See Grimm, who in his spare time collected fairy tales.
Blogger Michelle Dulak Thomson said...There's no cure for the long-i "myzzled" pronunciation of "misled," though.
That caused quite a bit of confusion for me as a kid. In my remote, blue collar corner of New Jersey (ten miles from Manhattan), the long-i "myzelled" (we can argue about the proper spelling) had a couple of meanings, depending on context. The first had the connotation of "cheated," which, of course, is similar to "misled." For example, "He 'myzelled' his buddy out of ten dollars." The second was a straight contraction of "might as well." For example, "We myzel go home now," or "She myzel've gone home by now."
An odd thing, this language.
In Gravity's Rainbow there's a German character who can't pronounce umlauts. When she surprises a handsome burglar she tries to yell out "hübsch räuber" (pretty thief) but can only say "hubschrauber" (helicopter), confusing everyone because helicopters hadn't been invented yet.
Total microaggression against women. But only rich women, so I hope we're all okay.
There are plenty of people in the world who would regard you as wealthy, Professor.
Ooh, boy - the New Yorker is trying its hand at humor - kinda like watching a naked Rosie O'Donnell trying to shimmy her way into a small girdle.
The Left drinks from a fountain of stupid and dangerous ideas based on emotion and a utopian sense of social justice. When challenged or confronted by truth, they throw out a veritable field of land-mines ("micro-aggressions") to thwart their opponent and prevent an honest evaluation of their views.

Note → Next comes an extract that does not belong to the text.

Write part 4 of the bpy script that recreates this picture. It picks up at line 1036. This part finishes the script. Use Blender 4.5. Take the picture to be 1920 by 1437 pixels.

This may work in college, but, sorry, it doesn't work in the real world.
A microaggression is one-millionth (10^-6) of an aggression. If they can't handle 1/1000000 of an aggression, they're really pathetic and far too delicate for the real world. In the military, we had to deal with whole aggressions. Those who went to war and fought in close combat were dealing with kiloaggressions.
Queensrÿche is my second-favorite rÿche.
The panda eats shoots and leaves.
The bandit eats, shoots, and leaves.
I haven't laughed this much in years.
I am thankful for The Althouse Commenters.
Thank you the enlightenment.
I had always thought the two dots over the "ë" in Noël were called an umlaut having never heard of a diaeresis.
The dieresis is, grammatically, the opposite of the umlaut;
The dieresis indicates that the two vowels should be sounded separately (No-el).
The umlaut indicates that the two vowels should be sounded as one 'new' vowel, a diphthong. The word 'umlaut' translates into 'changed sound'.
The origins of the umlaut go back to monastic times. Scribes would insert a small 'e' over a vowel to indicate the diphthong. The 'e' was eventually replaced by the two dots as a way to save time and ink.
If you don't have an umlaut on your keyboard you need only to add an 'e' to follow the should-have-been-umlauted vowel. Like in 'Fuehrer'.
There will be a quiz Tuesday. Did you spot the diphthong?